和食じゃない、名ばかりの日本料理が繁盛していく アメリカの都市

日本の料理番組をコンピューターでサーフィングしていたら、
和食が世界遺産に登録されるとか。


母国の文化といっても過言でない和食が世界の舞台で、「これも文化の一つですよ」と認められたという。
和食が大好物の人間にとって、日本の料理がもてはやされ、欠かせない豆腐等の食材も簡単に手に入るようになったのには、感謝せねばならない。
30数年前、米国の日本から一番遠いフロリダの大学へ留学していた。その時ホストファミリーにすき焼きを食べさせようと、豆腐を求めて2時間も遠路車を出したことを思えば、
今は地方都市でも豆腐はもちろん、シラタキや枝豆、カレー粉まで普通のスーパー果てはウオールマートにまで売っている。アジアの食材を扱っているグローサリーに行かなくても、簡単に手に入る様になった。その味もアジア人以外にも浸透していて、先日も日本のカレーを食べさせてやると日本のこと等何も知らない黒人のご近所さんにごちそうになった。まさしくアメリカの大地に根付いた感がする。


しかし、、、、、その一方で、あまりに取り上げられすぎ、日本料理屋と銘打つだけでもどこでも繁盛している事実が、各地の日本料理や質の低下を招いているのも確かである。

日系移民が昔から入っていた西部はもとより、ニューヨークやボストンといった大都市だけでなく、南部も、中西部の中小都市ならどこでも手軽にすしバーがある。

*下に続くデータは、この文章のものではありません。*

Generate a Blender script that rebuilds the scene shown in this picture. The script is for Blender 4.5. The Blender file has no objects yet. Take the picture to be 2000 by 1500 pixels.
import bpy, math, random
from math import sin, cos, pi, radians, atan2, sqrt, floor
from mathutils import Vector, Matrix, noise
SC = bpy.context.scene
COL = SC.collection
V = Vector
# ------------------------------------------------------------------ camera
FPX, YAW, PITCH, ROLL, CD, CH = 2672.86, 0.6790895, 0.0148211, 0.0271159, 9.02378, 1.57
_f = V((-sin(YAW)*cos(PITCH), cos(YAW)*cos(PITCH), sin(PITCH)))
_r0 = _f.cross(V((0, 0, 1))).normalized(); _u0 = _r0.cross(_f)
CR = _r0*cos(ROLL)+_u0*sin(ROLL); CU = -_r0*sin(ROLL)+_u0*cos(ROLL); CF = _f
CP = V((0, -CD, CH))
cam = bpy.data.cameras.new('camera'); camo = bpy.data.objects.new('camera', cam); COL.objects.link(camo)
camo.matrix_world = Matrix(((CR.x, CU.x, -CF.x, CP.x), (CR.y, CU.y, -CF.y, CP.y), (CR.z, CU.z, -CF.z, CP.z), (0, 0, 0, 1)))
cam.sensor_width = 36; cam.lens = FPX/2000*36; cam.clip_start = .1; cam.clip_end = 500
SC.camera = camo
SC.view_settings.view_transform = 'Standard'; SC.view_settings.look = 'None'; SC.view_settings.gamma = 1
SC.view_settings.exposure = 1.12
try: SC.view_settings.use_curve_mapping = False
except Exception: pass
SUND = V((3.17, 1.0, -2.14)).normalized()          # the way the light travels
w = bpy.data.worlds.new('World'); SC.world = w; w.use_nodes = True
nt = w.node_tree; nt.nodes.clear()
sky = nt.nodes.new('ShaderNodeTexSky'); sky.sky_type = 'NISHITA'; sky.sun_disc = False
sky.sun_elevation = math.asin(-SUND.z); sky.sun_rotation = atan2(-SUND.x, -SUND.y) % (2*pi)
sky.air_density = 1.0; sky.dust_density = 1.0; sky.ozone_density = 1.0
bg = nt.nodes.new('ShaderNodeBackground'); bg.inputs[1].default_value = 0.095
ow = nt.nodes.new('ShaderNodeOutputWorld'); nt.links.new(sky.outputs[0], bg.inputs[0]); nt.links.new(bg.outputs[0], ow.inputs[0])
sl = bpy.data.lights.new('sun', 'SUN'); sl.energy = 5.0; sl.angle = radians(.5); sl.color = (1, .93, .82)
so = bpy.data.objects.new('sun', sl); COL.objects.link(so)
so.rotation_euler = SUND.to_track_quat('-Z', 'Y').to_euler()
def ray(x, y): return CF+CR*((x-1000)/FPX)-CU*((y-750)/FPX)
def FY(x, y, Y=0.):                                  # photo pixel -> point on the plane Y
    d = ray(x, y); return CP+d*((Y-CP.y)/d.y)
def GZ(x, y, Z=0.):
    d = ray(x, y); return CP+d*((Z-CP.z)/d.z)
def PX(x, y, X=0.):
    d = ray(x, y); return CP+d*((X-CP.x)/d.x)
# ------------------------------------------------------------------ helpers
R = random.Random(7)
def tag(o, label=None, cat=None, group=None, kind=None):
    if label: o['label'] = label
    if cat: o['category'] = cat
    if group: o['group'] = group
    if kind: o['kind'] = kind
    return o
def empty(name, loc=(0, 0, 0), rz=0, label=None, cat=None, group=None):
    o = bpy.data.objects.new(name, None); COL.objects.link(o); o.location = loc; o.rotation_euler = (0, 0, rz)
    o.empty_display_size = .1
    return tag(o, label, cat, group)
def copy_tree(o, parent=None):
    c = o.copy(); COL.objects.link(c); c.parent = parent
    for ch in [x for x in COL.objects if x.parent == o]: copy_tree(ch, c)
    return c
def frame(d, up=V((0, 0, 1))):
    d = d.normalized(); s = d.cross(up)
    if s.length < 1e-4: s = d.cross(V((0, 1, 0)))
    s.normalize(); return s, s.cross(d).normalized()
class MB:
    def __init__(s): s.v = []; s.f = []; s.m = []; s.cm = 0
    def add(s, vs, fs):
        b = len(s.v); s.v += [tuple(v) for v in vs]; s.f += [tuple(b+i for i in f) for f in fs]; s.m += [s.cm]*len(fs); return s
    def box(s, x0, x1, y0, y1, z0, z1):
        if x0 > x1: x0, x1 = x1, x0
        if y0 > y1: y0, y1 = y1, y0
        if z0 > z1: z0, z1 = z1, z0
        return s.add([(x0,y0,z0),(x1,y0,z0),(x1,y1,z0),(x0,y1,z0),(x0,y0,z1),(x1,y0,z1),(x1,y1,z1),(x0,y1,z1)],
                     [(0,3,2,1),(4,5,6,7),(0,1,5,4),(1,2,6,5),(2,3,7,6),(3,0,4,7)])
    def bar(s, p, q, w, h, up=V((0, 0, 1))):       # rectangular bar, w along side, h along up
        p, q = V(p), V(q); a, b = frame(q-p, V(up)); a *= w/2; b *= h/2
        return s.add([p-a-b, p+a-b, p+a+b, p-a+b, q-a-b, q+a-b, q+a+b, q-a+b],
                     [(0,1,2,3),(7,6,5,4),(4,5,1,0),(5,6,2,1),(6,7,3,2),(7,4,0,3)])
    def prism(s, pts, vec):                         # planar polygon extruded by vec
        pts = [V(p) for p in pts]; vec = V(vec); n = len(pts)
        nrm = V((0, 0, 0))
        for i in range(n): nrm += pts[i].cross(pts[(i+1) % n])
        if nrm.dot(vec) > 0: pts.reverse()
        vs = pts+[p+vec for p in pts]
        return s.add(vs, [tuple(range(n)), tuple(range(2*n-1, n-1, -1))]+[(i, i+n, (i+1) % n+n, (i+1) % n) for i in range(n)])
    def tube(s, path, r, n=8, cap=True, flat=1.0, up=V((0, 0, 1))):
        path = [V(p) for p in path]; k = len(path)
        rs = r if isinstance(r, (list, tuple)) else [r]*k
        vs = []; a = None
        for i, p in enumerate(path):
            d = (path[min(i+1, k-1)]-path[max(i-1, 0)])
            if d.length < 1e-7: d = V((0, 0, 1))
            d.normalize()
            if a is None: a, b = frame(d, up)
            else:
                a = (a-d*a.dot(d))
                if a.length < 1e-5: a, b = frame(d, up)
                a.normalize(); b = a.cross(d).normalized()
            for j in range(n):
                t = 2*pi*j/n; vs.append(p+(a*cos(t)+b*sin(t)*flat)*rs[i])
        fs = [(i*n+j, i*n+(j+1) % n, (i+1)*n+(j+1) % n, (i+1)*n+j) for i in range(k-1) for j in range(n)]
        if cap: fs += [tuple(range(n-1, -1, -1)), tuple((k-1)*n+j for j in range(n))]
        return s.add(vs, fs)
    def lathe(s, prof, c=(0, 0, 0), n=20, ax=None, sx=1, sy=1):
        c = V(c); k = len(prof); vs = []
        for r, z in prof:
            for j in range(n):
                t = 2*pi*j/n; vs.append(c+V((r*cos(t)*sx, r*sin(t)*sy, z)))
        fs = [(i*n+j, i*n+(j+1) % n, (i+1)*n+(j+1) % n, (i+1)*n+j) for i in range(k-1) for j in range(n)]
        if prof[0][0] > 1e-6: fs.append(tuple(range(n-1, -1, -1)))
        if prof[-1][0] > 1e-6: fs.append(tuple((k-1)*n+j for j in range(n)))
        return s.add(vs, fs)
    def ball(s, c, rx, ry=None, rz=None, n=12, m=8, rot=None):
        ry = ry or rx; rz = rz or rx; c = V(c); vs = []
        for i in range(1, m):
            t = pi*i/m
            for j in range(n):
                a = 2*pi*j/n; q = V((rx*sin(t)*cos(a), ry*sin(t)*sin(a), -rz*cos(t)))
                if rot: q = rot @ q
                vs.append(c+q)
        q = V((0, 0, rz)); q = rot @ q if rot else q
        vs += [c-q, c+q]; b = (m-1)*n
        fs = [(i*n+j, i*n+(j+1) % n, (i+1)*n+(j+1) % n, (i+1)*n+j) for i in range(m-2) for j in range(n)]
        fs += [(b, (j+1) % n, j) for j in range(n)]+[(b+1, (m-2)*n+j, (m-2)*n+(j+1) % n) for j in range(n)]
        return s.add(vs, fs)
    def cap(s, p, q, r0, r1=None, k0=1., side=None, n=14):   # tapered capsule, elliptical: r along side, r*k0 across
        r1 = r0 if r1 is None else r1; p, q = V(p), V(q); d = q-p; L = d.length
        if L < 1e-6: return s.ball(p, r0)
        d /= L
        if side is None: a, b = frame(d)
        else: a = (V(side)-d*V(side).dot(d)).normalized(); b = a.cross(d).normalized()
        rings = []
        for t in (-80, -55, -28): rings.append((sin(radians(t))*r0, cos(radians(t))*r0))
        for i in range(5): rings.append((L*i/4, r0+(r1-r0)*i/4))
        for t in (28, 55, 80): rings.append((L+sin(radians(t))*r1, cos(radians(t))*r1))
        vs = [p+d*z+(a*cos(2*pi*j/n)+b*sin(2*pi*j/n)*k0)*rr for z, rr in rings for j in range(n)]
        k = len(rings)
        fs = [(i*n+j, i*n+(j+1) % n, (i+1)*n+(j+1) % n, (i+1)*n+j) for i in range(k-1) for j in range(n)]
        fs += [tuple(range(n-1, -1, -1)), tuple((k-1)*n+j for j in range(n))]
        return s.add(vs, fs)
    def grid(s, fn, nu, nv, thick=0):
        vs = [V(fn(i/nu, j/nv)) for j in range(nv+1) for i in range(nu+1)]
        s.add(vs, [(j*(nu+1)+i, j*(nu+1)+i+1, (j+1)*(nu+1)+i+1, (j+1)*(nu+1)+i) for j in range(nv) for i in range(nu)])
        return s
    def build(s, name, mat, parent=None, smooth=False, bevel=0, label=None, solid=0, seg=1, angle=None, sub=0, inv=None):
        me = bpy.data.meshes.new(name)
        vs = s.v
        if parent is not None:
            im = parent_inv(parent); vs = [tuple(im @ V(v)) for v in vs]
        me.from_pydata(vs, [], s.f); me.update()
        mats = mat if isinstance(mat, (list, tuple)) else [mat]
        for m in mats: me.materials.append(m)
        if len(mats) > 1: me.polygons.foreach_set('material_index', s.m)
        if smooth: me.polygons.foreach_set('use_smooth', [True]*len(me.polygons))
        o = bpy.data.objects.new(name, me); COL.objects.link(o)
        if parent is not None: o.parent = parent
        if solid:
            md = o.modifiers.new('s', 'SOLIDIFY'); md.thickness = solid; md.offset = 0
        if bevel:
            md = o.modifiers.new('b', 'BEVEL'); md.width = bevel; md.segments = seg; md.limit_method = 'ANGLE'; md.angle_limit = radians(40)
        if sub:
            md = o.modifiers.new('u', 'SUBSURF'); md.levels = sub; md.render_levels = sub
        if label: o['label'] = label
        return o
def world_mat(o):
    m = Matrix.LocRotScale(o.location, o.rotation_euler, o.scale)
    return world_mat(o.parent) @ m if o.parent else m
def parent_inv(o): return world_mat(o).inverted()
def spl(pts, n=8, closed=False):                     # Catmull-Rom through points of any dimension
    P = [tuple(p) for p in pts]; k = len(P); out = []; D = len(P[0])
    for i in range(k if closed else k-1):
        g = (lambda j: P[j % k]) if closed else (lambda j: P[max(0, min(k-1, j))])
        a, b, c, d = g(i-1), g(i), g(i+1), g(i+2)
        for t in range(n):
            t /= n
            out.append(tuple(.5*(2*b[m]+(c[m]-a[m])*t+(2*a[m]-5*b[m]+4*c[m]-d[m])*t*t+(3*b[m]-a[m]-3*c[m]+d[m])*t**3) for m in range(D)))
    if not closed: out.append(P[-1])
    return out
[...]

ニューヨークのマンハッタンに至っては、NYタイムズの日曜版の料理ページに掲載されるとたちまち、有名店になって、長蛇の列が出来てしまうほどだ。日本料理の食材も見直されたりする。NYタイムズの記者の中には、絶対に日本の家族がいるに違いないと考えてしまう程、密かに日本人の中の穴場として愛用されていた日本料理店が読者に紹介される。過去には「さんま」「ラーメン」「和蕎麦」「冷酒、樽酒」などの食材が、タイムズ誌で紹介されたと同時に値上がりである。
それを出すレストランも手頃な値段だと紹介されたお店はすぐに数時間待ちの超満員になり、サービスの低下、味の堕落を余儀なくされる。
それは、日本食のアメリカ文化化になってしまった感もする。それを受け入れるか、歓迎するかはそれぞれの価値観であろう。

しかし、
もう数時間かけてNYまで車を飛ばして、ラーメン屋たこ焼き、寿司屋や居酒屋に行く愉しみがなくなった。

また日本語教師として言わせてもらえば、先日も新装開店の店で「揚げ出し豆腐」を頼んだら、Aged Tofu(年数をおいて燻された豆腐という意味の豆腐)と何度も修正してもそう注文をとって行くウェイトレスがいたり、「とろろそば」をボストンで注文したら「トトロ蕎麦」としかいえなくて、それを簡単に受け入れるプエルトリカンのシェフだったりと、サービスとオーセンティしティー本家の正当性を嘆いたりする。

こうしてどんどん、現地化する和食を世界遺産として称賛されても、それはいったいどういう理由でと尋ね直したくなる。
オリジナルの形なのか、いかに世界の各地に浸透したかということなのだろうか。